Logistics, Storage, and Grid: The Physical Constraints
Even if regulatory clarity and commercial models were in place, physical infrastructure presents a new layer of complexity. Hydrogen is not easy to store or transport. Unlike natural gas, it has a lower energy density and requires compression or liquefaction for distribution. Brazil lacks the specialized pipelines, terminals, and ports necessary to move large volumes of hydrogen or its derivatives to domestic or export markets.

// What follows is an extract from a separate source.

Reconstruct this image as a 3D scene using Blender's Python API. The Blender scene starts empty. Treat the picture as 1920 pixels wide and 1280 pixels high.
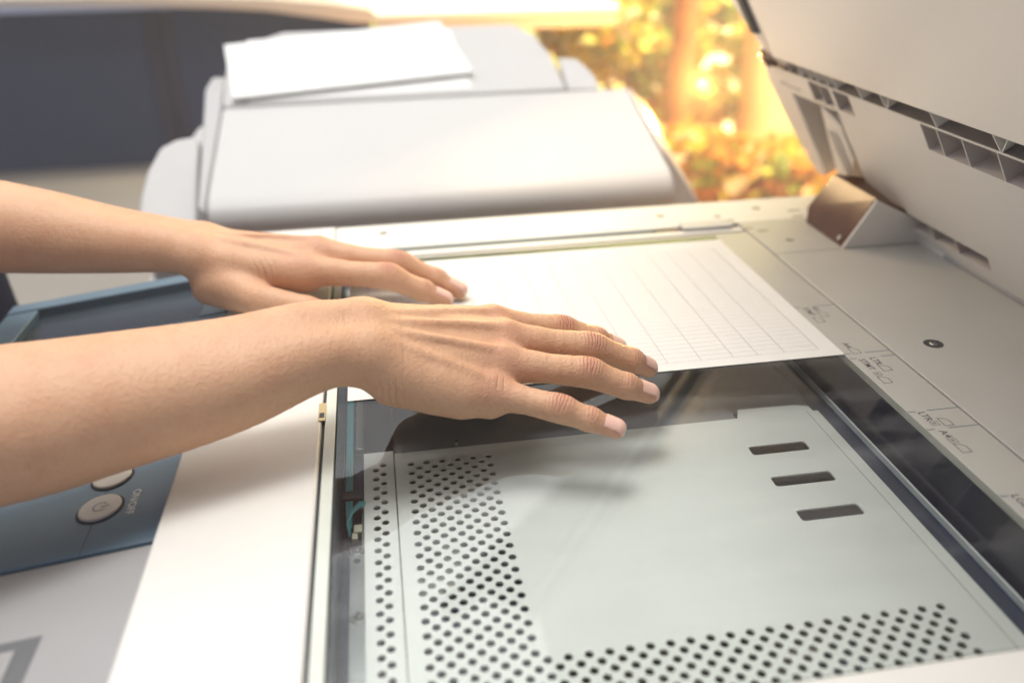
import bpy, math, random
import numpy as np
from mathutils import Vector, Matrix
C = bpy.context.scene
COL = C.collection
S = 0.001                      # everything below is written in millimetres
R = math.radians
random.seed(4); np.random.seed(4)

# ------------------------------------------------------------------ camera
cam_d = bpy.data.cameras.new('camera'); cam = bpy.data.objects.new('camera', cam_d); COL.objects.link(cam)
cam_d.sensor_width = 36.0; cam_d.lens = 1645.8/1920*36.0; cam_d.clip_start = .02; cam_d.clip_end = 60
_a, _b, _c = R(-8.334), R(63.671), R(-1.288)
Rm = Matrix.Rotation(_a, 4, 'Z') @ Matrix.Rotation(_b, 4, 'X') @ Matrix.Rotation(-_c, 4, 'Y')
Rm = Matrix(((0.9877449421, 0.0865103293, -0.1299072447, 0), (-0.1547710008, 0.4354723350, -0.8867974869, 0),
             (-0.0201461314, 0.8960356066, 0.4435248866, 0), (0, 0, 0, 1)))
cam.matrix_world = Matrix.Translation((-.26784, -.64768, .24742)) @ Rm
cam_d.dof.use_dof = True; cam_d.dof.focus_distance = .485; cam_d.dof.aperture_fstop = 4.0
cam_d.dof.aperture_blades = 0
C.camera = cam
C.render.engine = 'CYCLES'

# ------------------------------------------------------------------ world, lamps, exposure
w = bpy.data.worlds.new('World'); C.world = w; w.use_nodes = True
nt = w.node_tree; bg = nt.nodes['Background']
tc = nt.nodes.new('ShaderNodeTexCoord'); sep = nt.nodes.new('ShaderNodeSeparateXYZ'); nt.links.new(tc.outputs['Generated'], sep.inputs[0])
# a room: bright window wall and ceiling on the far side, dimmer and bluer elsewhere
dp = nt.nodes.new('ShaderNodeVectorMath'); dp.operation = 'DOT_PRODUCT'; dp.inputs[1].default_value = (-.12, .70, .70); nt.links.new(tc.outputs['Generated'], dp.inputs[0])
def smooth(sock, a, b):
    m = nt.nodes.new('ShaderNodeMapRange'); m.interpolation_type = 'SMOOTHSTEP'; m.inputs['From Min'].default_value = a; m.inputs['From Max'].default_value = b; nt.links.new(sock, m.inputs['Value']); return m.outputs[0]
ml = nt.nodes.new('ShaderNodeMath'); ml.operation = 'MULTIPLY'; nt.links.new(smooth(dp.outputs['Value'], .05, .97), ml.inputs[0]); nt.links.new(smooth(sep.outputs['Z'], .40, .60), ml.inputs[1])
lo = nt.nodes.new('ShaderNodeMix'); lo.data_type = 'RGBA'; nt.links.new(smooth(dp.outputs['Value'], -.75, .25), lo.inputs[0]); lo.inputs[6].default_value = (.10, .11, .16, 1); lo.inputs[7].default_value = (.18, .20, .29, 1)
mx = nt.nodes.new('ShaderNodeMix'); mx.data_type = 'RGBA'; nt.links.new(ml.outputs[0], mx.inputs[0]); nt.links.new(lo.outputs[2], mx.inputs[6])
mx.inputs[7].default_value = (2.75, 2.71, 2.62, 1)
dl = nt.nodes.new('ShaderNodeVectorMath'); dl.operation = 'DOT_PRODUCT'; dl.inputs[1].default_value = (-.98, .1, .12); nt.links.new(tc.outputs['Generated'], dl.inputs[0])
m3 = nt.nodes.new('ShaderNodeMix'); m3.data_type = 'RGBA'; m3.blend_type = 'ADD'; m3.inputs[7].default_value = (.22, .21, .20, 1); nt.links.new(smooth(dl.outputs['Value'], .35, .95), m3.inputs[0]); nt.links.new(mx.outputs[2], m3.inputs[6])  # added glow on the left to brighten the lid underside
nt.links.new(m3.outputs[2], bg.inputs[0]); bg.inputs[1].default_value = 1.0

def area(name, loc, tgt, sx, sy, power, col):
    d = bpy.data.lights.new(name, 'AREA'); d.shape = 'RECTANGLE'; d.size = sx; d.size_y = sy; d.energy = power; d.color = col
    o = bpy.data.objects.new(name, d); COL.objects.link(o); o.location = loc
    o.rotation_euler = (Vector(tgt) - Vector(loc)).to_track_quat('-Z', 'Y').to_euler(); return o
area('ceiling_lamp', (-.42, -.02, 1.7), (-.25, -.2, 0), .75, .5, 23, (1, .97, .93))
area('garden_sunlight', (1.5, 1.35, 2.4), (1.2, 3.6, -.4), .6, .6, 480, (1, .87, .58)).data.spread = R(110)
def point(name, loc, power, col, r=0.0):
    d = bpy.data.lights.new(name, 'POINT'); d.energy = power; d.color = col; d.shadow_soft_size = r
    o = bpy.data.objects.new(name, d); COL.objects.link(o); o.location = loc; return o
point('flare_fill_lamp', (.335, .95, -.055), 30, (1, .47, .11))  # added lamp behind the deck, its glow in the haze imitates lens flare
area('added_lid_fill', (-.10, .31, .235), (.09, .0, .07), .12, .08, .9, (1, .68, .34))  # added lamp above the view, warms the lid as flare would
C.view_settings.view_transform = 'Standard'; C.view_settings.look = 'None'
C.view_settings.gamma = 1; C.view_settings.exposure = 0

# ------------------------------------------------------------------ materials
def mat(name, col, rough=.5, metal=0, noise=0, nscale=60, bump=0, bscale=300, coat=0, sss=0, spec=.5, emis=None):
    m = bpy.data.materials.new(name); m.use_nodes = True; n = m.node_tree; b = n.nodes['Principled BSDF']
    b.inputs['Base Color'].default_value = (*col, 1); b.inputs['Roughness'].default_value = rough
    b.inputs['Metallic'].default_value = metal; b.inputs['Coat Weight'].default_value = coat
    b.inputs['Specular IOR Level'].default_value = spec
    t = n.nodes.new('ShaderNodeTexCoord')
    if noise:
        a = n.nodes.new('ShaderNodeTexNoise'); a.inputs['Scale'].default_value = nscale; a.inputs['Detail'].default_value = 4
        n.links.new(t.outputs['Object'], a.inputs['Vector'])
        r = n.nodes.new('ShaderNodeValToRGB'); r.color_ramp.elements[0].position = .3; r.color_ramp.elements[1].position = .7
        r.color_ramp.elements[0].color = (*[c*(1-noise) for c in col], 1); r.color_ramp.elements[1].color = (*[min(1, c*(1+noise)) for c in col], 1)
        n.links.new(a.outputs['Fac'], r.inputs[0]); n.links.new(r.outputs[0], b.inputs['Base Color'])
        q = n.nodes.new('ShaderNodeMapRange'); q.inputs['To Min'].default_value = rough*.85; q.inputs['To Max'].default_value = min(1, rough*1.15)
        n.links.new(a.outputs['Fac'], q.inputs['Value']); n.links.new(q.outputs[0], b.inputs['Roughness'])
    if bump:
        a = n.nodes.new('ShaderNodeTexNoise'); a.inputs['Scale'].default_value = bscale; a.inputs['Detail'].default_value = 3
        n.links.new(t.outputs['Object'], a.inputs['Vector'])
        u = n.nodes.new('ShaderNodeBump'); u.inputs['Strength'].default_value = bump; u.inputs['Distance'].default_value = .0004
        n.links.new(a.outputs['Fac'], u.inputs['Height']); n.links.new(u.outputs[0], b.inputs['Normal'])
    return m
M = {}
M['deck'] = mat('white plastic', (.70, .685, .645), .42, noise=.02, nscale=25, bump=.25, bscale=900)
M['deck_grey'] = mat('warm grey plastic', (.44, .43, .40), .40, noise=.03, nscale=20, bump=.25, bscale=900)
M['ruler'] = mat('ruler plastic', (.43, .42, .385), .36, noise=.03, nscale=20)
M['front'] = mat('front cover plastic', (.33, .33, .33), .5, noise=.03, nscale=25, bump=.2, bscale=900)
M['panel'] = mat('blue plastic', (.105, .165, .215), .42, noise=.04, nscale=30, bump=.2, bscale=900)
M['screen'] = mat('screen', (.045, .058, .072), .22, noise=.06, nscale=10)
M['button'] = mat('button plastic', (.62, .57, .50), .4)
M['ink'] = mat('printed ink', (.06, .06, .08), .6)
M['ink_blue'] = mat('printed tick', (.07, .12, .17), .6)
M['white_ink'] = mat('white ink', (.70, .72, .70), .6)
M['dark'] = mat('black plastic', (.006, .009, .028), .35, noise=.2, nscale=40)
M['void'] = mat('dark interior', (.010, .013, .030), .6, noise=.5, nscale=60)
M['blue_grey'] = mat('shaded grey plastic', (.13, .135, .14), .6)
M['plate_shaded'] = mat('shaded steel plate', (.22, .235, .26), .4, noise=.04, nscale=10)  # shadow of the sheet on the far plate put into the colour
M['groove'] = mat('seam shadow gap', (.03, .033, .04), .7)
M['plate'] = mat('painted steel', (.755, .76, .74), .32, metal=.1, noise=.05, nscale=9, bump=.05, bscale=700)
M['steel'] = mat('zinc steel', (.40, .42, .42), .34, metal=.8, noise=.12, nscale=40)
M['screw'] = mat('screw metal', (.36, .36, .35), .32, metal=.95, noise=.15, nscale=400)
M['rail'] = mat('rail', (.80, .82, .84), .3, metal=.2)
M['blue_dark'] = mat('blue black coating', (.018, .032, .070), .4, noise=.15, nscale=30)
M['cable'] = mat('cyan cable', (.10, .36, .40), .4)
M['connector'] = mat('connector nylon', (.55, .52, .42), .5)
M['brass'] = mat('brass clip', (.55, .42, .22), .35, metal=.7)
M['edge_strip'] = mat('pale guide strip', (.62, .65, .58), .3, noise=.04, nscale=60)
M['lid'] = mat('lid plastic', (.70, .68, .635), .44, noise=.03, nscale=14, bump=.25, bscale=900)
M['pad'] = mat('white pad', (.80, .77, .71), .35, noise=.03, nscale=5)
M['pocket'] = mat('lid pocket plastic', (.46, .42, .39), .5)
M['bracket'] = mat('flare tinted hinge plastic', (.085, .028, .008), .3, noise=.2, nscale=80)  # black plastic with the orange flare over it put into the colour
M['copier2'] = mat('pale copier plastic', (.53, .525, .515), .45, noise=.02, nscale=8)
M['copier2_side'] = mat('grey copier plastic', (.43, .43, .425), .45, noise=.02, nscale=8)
M['desk'] = mat('white laminate', (.70, .68, .65), .4, noise=.02, nscale=4)
M['desk_edge'] = mat('desk edge band', (.50, .47, .42), .5, noise=.03, nscale=4)
M['fabric'] = mat('navy partition fabric', (.026, .040, .088), .95, noise=.35, nscale=120, bump=.6, bscale=500, spec=.1)
M['seam'] = mat('partition seam', (.014, .014, .035), .8)
M['table'] = mat('beige tabletop', (.27, .25, .22), .6, noise=.05, nscale=3)
M['shirt'] = mat('dark navy shirt', (.018, .018, .035), .9, noise=.3, nscale=300, bump=.5, bscale=800, spec=.15)
M['trunk'] = mat('orange brown bark', (.34, .12, .022), .8, noise=.25, nscale=20, bump=.5, bscale=60)
M['post'] = mat('pale wood post', (.62, .36, .14), .7, noise=.1, nscale=12)
M['soil'] = mat('reddish garden soil', (.38, .115, .02), .9, noise=.4, nscale=9)
M['wall'] = mat('ochre garden wall', (.50, .54, .18), .9, noise=.3, nscale=2.2)
for k, c in dict(leafY=(.50, .44, .045), leafG=(.20, .25, .03), leafO=(.55, .24, .03), leafW=(.80, .74, .50)).items():
    m = mat('leaf '+k, c, .45, noise=.25, nscale=30)
    n = m.node_tree; b = n.nodes['Principled BSDF']; o = n.nodes['Material Output']
    tr = n.nodes.new('ShaderNodeBsdfTranslucent'); tr.inputs[0].default_value = (*c, 1); mx = n.nodes.new('ShaderNodeMixShader'); mx.inputs[0].default_value = .4
    n.links.new(b.outputs[0], mx.inputs[1]); n.links.new(tr.outputs[0], mx.inputs[2]); n.links.new(mx.outputs[0], o.inputs[0]); M[k] = m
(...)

Moreover, many of the planned renewable energy projects that will feed electrolyzers are located in remote regions far from existing grid infrastructure. Connecting 90 GW of new renewables to the national grid is not a trivial task. It requires coordinated investment in transmission lines, substations, and balancing mechanisms. Without this backbone, green hydrogen projects could be forced to operate in isolation—cut off from reliable power and market access.
Unlocking the Pipeline
Brazil’s hydrogen future is far from assured. The country has done well to assemble a project pipeline and attract global attention. But that pipeline must now be translated into buildable, bankable assets. This requires a synchronized approach—clear regulation, market-making offtake models, aligned certification with international standards, and investments in physical infrastructure.
Developers are pushing forward. States like Ceará, Bahia, and Rio Grande do Norte are already staking claims as hydrogen hubs, offering land, port access, and regional incentives. New financing structures are also being explored, from consortia-led models to blended finance instruments.
But time is limited. The global hydrogen economy is not waiting. Countries in the Middle East, Australia, and North Africa are racing ahead with clearer regulatory regimes and faster timelines. For Brazil to maintain its competitive edge, it must act swiftly—not just with bold visions, but with grounded, executable policy and infrastructure plans. The potential is enormous, but without structural alignment, potential will remain just that—unrealized.